Birchip is a small Mallee wheatbelt town located 320 km north-west of Melbourne on the road to Mildura. Birchip town has a population of approximately 900 people with a district population of 1500 people. 

 Birchip was one of the last regions of Victoria to be settled, Birchip was established in 1882, at the junction of the Wycheproof, Beulah and Donald tracks. The original settlers didn't seem to know how to spell the town's name. At various times they wrote 'Wirrumbirchip', 'Wurmburcheep', 'Wirmbirchep', all approximations of an Aboriginal word, most commonly thought to mean 'one way'.  Birchipbull.jpg

Birchip as it was, was the one thoroughfare which allowed Aborigines, travelling north-east to the Swan Hill area, to avoid the Mallee scrub. The abbreviated pronunciation favoured by the early settlers became the official name in 1896.

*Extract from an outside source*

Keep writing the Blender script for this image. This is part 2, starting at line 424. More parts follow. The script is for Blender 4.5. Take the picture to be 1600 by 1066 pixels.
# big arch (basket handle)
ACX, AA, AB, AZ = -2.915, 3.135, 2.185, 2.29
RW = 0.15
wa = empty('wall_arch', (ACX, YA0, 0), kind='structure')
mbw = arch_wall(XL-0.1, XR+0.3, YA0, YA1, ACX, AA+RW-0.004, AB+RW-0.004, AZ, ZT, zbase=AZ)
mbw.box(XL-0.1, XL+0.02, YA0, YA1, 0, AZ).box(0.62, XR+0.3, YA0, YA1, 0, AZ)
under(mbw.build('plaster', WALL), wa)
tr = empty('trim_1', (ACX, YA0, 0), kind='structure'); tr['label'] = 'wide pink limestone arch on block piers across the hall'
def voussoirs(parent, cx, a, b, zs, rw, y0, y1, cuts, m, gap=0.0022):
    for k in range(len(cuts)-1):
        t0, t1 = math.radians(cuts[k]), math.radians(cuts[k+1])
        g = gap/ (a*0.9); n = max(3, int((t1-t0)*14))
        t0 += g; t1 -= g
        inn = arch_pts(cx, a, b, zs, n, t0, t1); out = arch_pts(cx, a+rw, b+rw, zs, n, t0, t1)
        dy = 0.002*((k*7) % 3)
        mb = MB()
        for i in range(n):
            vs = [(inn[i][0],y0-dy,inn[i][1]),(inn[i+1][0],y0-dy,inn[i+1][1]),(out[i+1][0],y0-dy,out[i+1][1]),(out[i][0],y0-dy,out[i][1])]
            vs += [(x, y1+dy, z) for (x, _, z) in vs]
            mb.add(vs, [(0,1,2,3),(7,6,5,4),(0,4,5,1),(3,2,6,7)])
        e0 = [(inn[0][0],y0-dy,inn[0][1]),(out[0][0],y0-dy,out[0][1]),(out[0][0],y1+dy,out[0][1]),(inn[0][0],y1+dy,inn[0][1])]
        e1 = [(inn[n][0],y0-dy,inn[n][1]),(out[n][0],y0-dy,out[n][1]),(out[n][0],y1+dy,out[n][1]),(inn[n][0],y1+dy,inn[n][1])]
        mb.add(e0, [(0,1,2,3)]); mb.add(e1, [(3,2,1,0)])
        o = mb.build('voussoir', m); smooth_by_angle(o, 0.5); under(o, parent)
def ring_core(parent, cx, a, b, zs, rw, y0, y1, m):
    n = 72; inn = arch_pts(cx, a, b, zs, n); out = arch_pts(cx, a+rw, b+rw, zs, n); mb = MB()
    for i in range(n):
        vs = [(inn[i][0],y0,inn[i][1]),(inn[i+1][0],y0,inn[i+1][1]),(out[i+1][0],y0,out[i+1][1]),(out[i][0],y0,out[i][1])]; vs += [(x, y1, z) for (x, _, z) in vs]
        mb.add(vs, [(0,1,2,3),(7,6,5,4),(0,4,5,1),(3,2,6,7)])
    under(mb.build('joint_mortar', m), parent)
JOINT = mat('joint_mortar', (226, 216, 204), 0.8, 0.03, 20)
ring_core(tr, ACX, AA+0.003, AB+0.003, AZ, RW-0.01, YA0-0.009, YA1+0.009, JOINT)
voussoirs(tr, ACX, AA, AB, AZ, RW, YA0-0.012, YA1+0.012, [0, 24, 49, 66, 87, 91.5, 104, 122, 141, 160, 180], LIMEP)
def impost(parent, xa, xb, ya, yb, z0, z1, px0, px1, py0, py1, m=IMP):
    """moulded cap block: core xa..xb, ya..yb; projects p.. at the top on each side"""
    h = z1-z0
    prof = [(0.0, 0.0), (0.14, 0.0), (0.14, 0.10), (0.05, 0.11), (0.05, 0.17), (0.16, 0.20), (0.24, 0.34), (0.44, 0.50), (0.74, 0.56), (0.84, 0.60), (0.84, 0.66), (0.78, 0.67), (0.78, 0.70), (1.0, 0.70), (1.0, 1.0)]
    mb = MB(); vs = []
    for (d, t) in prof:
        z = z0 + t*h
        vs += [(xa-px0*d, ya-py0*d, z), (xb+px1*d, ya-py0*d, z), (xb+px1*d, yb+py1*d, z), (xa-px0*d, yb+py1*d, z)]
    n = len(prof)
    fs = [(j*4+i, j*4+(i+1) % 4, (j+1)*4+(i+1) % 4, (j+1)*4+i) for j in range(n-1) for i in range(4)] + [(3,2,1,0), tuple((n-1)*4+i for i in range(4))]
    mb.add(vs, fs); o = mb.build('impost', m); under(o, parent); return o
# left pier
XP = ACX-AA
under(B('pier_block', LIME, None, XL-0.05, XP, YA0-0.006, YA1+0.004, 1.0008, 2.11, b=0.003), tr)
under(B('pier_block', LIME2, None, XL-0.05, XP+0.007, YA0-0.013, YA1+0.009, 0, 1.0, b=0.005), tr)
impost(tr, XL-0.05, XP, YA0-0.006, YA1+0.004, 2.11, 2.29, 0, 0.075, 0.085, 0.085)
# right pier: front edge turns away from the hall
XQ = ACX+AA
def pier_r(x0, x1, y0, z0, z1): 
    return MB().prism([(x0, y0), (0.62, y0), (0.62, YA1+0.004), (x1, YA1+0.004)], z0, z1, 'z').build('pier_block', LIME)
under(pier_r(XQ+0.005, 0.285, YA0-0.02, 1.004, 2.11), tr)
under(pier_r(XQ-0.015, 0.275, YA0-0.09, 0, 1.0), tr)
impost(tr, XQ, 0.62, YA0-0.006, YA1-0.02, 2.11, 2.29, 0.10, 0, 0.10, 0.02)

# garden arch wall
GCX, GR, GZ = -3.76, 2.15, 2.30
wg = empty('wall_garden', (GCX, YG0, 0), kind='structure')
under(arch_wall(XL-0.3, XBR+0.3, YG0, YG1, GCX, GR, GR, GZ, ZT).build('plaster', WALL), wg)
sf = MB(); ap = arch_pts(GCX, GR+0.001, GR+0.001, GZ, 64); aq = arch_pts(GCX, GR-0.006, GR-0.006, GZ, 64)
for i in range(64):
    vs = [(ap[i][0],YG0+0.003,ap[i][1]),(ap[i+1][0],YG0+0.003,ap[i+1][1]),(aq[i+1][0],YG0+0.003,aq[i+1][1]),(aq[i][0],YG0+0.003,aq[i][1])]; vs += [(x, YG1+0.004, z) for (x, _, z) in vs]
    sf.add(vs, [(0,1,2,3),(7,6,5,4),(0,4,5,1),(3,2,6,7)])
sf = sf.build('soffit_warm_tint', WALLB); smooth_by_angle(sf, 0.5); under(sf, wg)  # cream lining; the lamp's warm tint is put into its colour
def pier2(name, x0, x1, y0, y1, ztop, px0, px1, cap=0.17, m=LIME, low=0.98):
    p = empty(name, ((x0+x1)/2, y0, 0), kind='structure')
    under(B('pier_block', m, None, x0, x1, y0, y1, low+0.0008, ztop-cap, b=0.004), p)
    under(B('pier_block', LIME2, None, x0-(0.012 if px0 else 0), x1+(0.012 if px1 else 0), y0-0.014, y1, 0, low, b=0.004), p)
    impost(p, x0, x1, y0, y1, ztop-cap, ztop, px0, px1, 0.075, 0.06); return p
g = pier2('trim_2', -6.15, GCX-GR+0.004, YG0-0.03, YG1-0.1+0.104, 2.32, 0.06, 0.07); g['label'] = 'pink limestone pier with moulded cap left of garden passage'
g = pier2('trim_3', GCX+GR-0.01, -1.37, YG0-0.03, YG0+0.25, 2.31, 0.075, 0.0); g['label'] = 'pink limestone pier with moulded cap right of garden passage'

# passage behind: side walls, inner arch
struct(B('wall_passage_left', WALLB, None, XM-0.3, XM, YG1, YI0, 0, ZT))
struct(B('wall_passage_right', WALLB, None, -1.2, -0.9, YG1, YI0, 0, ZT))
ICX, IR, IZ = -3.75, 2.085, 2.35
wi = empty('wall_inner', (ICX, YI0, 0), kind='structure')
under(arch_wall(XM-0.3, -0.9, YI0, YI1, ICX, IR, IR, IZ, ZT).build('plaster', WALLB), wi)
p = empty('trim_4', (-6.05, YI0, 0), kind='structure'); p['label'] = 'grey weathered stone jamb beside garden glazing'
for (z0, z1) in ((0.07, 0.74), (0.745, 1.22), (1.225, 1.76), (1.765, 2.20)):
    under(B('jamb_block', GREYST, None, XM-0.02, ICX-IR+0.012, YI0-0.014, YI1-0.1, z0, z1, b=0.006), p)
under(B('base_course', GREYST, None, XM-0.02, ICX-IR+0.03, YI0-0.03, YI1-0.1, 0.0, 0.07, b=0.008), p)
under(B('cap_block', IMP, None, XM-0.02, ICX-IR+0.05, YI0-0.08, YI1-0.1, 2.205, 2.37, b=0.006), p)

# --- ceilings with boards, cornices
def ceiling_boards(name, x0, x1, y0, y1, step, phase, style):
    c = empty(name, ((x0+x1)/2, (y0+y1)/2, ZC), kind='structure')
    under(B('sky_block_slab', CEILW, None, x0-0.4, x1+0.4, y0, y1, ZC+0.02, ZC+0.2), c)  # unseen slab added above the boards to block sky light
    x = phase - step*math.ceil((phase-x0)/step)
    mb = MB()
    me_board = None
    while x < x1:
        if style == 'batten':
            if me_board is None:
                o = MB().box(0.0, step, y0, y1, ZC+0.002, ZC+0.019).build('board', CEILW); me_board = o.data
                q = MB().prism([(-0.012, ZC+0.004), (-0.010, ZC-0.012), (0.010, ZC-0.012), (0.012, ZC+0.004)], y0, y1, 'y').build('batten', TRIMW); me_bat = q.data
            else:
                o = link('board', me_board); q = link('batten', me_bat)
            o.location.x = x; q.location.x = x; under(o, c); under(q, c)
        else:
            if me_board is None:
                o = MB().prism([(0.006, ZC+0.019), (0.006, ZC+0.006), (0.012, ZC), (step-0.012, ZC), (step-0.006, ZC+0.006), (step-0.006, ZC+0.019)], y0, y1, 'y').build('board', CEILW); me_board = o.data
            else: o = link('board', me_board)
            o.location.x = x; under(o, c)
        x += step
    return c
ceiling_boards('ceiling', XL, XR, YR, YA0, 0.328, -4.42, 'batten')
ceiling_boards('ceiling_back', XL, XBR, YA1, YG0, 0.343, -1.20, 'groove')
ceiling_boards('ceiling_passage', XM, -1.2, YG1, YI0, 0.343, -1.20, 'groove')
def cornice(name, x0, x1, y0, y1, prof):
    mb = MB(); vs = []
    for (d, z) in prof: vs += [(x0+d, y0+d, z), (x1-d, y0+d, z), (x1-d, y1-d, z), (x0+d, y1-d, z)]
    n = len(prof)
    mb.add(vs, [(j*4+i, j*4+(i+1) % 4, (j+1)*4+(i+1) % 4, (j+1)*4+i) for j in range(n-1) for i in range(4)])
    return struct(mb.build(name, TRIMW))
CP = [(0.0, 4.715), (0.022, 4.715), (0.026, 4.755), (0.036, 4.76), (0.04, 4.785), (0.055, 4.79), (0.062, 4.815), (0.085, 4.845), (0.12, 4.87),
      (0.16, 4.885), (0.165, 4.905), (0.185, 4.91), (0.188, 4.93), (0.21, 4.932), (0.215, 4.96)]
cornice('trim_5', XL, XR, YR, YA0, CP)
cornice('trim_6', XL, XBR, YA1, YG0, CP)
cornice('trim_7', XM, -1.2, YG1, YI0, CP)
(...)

Initially a camp for surveyors and those clearing the scrub to the north, it became a nucleus for the region's farmers. In order to encourage former goldminers to colonise the heartland, the Lands Act of 1869 had limited the size of allotments to 320 acres. The local farmers from the surrounding area circumvented this restriction by using family and friends to purchase individual blocks of land, which were then joined to form larger holdings.
The arrival of the railway in 1893 meant that the town functioned briefly as a railhead for wheat farmers, until the line was extended. However, it was the construction of the Wimmera-Mallee open channel stock and domestic water system in the early twentieth century which established the region as a major source of wheat. Carrying water hundreds of kilometres from the Grampians, the open channel system (which can still be seen around the town) is reputedly the largest water distribution system in the southern hemisphere.